Each day leading up to the March 12 announcement of the 2008 NBCC awards, we highlight one of the thirty finalists. Today, NBCC board member Eric Banks discusses Patrick French’s The World Is What It Is: The Authorized Biography of V.S. Naipaul (Knopf).
As biographies go, an authorized version of the life of V.S. Naipaul sounds like a nonstarter: that little modifier has 160-decibel effect on the expected negative return on any biographical work, much less one involving a writer who has been present at so many querulous moments over the course of his career and throughout his personal life. But when Patrick French was invited to take up the pen, Naipaul made his full University of Tulsa archive available, submitted to hours of interviews, and above all confided his desire and willingness to have the record made, come what may—an action that French credits as a unique “act of narcissism and humility.” To wit, a most Naipaulian gesture, and one that has resulted in The World Is What It Is: The Authorized Biography of V.S. Naipaul, one of the most fascinating literary biographies of recent years.
French diligently charts the arc of Naipaul’s career, a before-and-after split roughly occurring following the writer’s early success with A House for Mr. Biswas. He follows Naipaul’s painful time in London post-Oxford, where he is reeling from the death of his journalist father, mostly unemployed, and feeling miserably alone. He summed up his mood to a BBC colleague, “The future is as black as ever. Nobody loves me, nobody wants me. In England I am not English; in India I am not Indian.” As French puts it, Naipaul’s “predicament would become both his handicap and his opportunity.” As he did, Naipaul created one of the most forceful literary voices of the past fifty years in both his novels and his journalism—one that was at times censorious, frequently furious about the legacy of colonialism and the rotten fruits of postcolonialist rhetoric and regimes, and in virtually all that he writes, a powerful and stylistically flawless advocate for what he sees and describes. There is a masked self-portrait in everything Naipaul has written, a fact his writing never lets the reader forget even if the self is finally still hidden.

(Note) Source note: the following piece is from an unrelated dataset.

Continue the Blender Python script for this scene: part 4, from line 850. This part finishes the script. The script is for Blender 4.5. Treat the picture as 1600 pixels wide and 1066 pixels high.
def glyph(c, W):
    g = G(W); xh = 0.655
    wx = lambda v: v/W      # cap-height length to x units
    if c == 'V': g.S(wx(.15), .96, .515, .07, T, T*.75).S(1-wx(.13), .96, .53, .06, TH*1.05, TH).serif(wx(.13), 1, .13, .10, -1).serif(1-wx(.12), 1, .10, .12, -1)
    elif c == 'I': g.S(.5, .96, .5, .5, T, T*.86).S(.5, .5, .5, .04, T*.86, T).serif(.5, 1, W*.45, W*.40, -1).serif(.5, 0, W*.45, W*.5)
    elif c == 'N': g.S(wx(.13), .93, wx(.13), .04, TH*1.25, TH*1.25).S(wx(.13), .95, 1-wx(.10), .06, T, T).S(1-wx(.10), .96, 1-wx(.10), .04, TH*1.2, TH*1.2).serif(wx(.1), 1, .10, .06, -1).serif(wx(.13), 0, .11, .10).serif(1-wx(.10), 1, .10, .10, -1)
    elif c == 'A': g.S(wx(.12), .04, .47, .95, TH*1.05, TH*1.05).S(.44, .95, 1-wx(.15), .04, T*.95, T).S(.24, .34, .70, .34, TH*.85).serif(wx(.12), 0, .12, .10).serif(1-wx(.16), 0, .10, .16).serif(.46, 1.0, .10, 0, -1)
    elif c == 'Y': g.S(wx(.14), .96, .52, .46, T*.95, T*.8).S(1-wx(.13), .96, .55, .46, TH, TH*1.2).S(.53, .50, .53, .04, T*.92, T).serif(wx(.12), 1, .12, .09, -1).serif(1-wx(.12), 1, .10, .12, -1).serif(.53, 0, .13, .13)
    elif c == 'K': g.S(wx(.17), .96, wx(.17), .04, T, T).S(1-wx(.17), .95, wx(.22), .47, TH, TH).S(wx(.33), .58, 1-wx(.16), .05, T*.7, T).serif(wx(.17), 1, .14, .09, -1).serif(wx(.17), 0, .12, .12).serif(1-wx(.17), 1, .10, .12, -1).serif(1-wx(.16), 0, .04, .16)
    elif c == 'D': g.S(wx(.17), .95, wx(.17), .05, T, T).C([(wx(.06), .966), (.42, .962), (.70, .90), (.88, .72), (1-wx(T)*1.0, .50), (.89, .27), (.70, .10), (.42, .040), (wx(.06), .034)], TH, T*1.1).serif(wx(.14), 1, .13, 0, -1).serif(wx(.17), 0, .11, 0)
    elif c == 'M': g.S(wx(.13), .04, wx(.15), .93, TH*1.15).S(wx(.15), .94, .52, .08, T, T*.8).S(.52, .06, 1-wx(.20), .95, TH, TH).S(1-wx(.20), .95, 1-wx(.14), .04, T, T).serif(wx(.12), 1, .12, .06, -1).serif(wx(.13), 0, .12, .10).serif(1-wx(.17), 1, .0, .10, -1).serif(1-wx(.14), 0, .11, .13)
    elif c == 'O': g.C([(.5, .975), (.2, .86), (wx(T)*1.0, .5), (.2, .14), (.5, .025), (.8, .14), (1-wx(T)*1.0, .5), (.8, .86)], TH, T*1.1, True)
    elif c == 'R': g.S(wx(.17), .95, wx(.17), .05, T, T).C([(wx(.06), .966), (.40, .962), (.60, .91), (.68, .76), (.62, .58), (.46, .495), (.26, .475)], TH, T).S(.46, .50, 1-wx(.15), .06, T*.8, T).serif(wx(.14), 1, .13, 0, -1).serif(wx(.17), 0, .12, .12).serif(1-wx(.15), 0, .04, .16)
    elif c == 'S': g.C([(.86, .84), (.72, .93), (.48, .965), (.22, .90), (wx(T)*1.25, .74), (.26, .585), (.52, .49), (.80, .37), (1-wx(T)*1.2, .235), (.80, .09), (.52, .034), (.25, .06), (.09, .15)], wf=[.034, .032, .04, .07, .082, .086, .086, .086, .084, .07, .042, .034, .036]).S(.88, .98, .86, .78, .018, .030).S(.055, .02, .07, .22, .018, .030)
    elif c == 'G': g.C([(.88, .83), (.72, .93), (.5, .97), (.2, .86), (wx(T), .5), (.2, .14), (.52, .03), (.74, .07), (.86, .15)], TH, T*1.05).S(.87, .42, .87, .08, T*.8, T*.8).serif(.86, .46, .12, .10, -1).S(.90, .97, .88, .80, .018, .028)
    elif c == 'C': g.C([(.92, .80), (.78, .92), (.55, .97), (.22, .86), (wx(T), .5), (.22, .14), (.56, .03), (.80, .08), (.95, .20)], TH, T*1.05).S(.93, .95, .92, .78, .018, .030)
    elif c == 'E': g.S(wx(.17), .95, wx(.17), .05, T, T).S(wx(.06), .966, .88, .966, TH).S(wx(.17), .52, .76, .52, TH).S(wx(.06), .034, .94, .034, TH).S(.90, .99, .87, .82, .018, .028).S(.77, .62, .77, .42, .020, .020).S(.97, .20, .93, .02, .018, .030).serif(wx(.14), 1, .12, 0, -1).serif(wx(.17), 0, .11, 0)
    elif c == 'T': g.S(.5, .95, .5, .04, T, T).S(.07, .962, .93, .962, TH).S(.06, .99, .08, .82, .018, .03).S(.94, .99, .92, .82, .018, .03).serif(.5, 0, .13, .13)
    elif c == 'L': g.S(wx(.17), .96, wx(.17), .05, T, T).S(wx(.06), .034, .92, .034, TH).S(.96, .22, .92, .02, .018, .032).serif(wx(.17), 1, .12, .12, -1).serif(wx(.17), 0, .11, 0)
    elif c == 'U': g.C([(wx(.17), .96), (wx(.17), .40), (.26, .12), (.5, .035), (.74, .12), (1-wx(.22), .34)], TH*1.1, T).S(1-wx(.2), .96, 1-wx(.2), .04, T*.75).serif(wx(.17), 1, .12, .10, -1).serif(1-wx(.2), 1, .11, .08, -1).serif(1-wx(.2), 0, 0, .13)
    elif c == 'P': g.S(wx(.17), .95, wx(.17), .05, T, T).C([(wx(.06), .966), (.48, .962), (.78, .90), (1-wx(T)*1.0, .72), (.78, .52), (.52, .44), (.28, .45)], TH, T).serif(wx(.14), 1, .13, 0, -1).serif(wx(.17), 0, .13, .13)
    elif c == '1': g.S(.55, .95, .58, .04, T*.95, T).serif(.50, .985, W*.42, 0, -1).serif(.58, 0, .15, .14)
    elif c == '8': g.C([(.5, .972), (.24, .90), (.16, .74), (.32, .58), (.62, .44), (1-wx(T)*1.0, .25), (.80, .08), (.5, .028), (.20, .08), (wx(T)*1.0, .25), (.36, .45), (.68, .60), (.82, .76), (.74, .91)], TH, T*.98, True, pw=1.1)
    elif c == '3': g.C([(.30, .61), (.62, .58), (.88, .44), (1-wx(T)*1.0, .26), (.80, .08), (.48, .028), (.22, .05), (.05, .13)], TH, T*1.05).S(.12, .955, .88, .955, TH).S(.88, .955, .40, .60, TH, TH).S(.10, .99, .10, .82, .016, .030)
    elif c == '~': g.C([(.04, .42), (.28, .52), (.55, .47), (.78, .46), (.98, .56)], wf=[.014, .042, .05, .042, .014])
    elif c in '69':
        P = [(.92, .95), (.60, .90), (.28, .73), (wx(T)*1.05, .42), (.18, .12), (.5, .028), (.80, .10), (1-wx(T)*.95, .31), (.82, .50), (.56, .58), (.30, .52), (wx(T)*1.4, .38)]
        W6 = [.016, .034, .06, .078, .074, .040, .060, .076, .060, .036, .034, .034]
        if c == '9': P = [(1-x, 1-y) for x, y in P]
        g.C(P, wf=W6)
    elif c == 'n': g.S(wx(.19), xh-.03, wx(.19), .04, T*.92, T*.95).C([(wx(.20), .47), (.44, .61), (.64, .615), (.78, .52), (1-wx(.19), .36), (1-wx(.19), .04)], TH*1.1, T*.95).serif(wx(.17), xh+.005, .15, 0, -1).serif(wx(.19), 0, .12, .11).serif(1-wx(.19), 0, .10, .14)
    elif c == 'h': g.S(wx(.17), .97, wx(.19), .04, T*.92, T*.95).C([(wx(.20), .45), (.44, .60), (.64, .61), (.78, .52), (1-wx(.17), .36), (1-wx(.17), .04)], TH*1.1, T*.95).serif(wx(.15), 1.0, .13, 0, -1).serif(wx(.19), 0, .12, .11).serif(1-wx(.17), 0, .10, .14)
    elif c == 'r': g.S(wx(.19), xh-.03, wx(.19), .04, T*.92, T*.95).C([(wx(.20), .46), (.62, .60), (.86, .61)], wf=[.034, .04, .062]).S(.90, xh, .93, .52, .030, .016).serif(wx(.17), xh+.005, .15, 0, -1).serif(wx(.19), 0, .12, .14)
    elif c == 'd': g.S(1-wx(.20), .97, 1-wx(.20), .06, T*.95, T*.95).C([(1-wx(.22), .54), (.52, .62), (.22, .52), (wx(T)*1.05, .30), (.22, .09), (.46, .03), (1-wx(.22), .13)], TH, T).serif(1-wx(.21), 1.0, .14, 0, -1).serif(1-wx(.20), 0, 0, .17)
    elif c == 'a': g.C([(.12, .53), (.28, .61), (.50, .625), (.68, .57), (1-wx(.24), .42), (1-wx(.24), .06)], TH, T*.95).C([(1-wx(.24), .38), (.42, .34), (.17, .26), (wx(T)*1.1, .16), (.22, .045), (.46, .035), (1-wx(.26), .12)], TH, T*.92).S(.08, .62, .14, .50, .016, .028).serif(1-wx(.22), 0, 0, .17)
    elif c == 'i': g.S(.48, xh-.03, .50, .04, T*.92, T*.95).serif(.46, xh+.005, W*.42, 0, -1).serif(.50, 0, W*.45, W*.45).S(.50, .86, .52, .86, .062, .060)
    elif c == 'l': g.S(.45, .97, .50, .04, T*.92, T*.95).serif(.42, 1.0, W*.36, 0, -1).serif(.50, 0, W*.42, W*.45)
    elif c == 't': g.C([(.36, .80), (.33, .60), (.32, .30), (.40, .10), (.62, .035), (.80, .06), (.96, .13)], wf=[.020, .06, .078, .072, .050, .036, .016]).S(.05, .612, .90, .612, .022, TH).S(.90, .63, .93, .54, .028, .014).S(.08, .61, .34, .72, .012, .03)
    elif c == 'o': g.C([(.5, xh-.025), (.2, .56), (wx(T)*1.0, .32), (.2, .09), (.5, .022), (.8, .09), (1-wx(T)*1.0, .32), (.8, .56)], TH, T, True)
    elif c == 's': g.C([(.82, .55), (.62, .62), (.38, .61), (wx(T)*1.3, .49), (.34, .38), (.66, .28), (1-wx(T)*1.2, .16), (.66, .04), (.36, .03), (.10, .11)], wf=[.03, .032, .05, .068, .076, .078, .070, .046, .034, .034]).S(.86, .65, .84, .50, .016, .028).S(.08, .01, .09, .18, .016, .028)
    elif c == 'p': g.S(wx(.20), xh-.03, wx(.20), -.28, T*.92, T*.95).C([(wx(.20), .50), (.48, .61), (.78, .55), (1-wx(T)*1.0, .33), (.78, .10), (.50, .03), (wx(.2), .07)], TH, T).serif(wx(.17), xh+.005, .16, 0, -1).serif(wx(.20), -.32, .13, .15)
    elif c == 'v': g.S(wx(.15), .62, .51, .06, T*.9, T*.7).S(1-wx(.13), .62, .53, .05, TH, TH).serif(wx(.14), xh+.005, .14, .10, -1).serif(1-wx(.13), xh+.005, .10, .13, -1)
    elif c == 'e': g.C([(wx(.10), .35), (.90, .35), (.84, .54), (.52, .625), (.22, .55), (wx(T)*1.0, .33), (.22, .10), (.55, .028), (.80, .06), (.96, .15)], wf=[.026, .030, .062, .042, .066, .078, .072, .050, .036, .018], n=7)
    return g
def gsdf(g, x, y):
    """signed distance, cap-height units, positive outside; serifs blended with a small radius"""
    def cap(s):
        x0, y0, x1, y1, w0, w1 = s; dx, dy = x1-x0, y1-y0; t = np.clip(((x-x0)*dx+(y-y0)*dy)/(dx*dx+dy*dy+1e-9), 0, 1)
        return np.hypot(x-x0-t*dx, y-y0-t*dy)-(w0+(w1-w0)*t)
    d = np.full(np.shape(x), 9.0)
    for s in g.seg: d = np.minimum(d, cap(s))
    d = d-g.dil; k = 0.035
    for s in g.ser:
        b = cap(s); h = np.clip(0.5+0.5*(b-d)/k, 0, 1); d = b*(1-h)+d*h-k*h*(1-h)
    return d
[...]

The lurid aftereffects of Naipaul’s personal and professional relationships are ugly and wince-making. French details the writer’s family background and the early literary acquaintances in London, as well as the sharpness in Naipaul’s severance of ties—a decisive gesture that becomes a leitmotiv in his future dealings. One figure that he was ultimately unable to cut away is his Pat, his wife of more than forty years who remains loyal even as she crumbles under the pressure of Naipaul’s campaign of destruction. The World Is What It Is is as much her story as it is his. The two-and-a-half decade affair he conducted with his Argentine mistress, who becomes virtually a stand-in for his wife during much of his travels, only magnifies Pat’s sad plight. But for all the sordid detail contained in the biography, not to mention the records of dust-ups and fallings out, The World Is What It Is never seems petty or gossipy. It is indeed an incredibly honest and poignant portrait of one of the most enigmatic writers of our time. Naipaul asked for an unflinching account, and for that we can be happy and appreciate his own need to understand himself and his life. In asking French to write it, he got what he wanted—and for that we too can be thankful.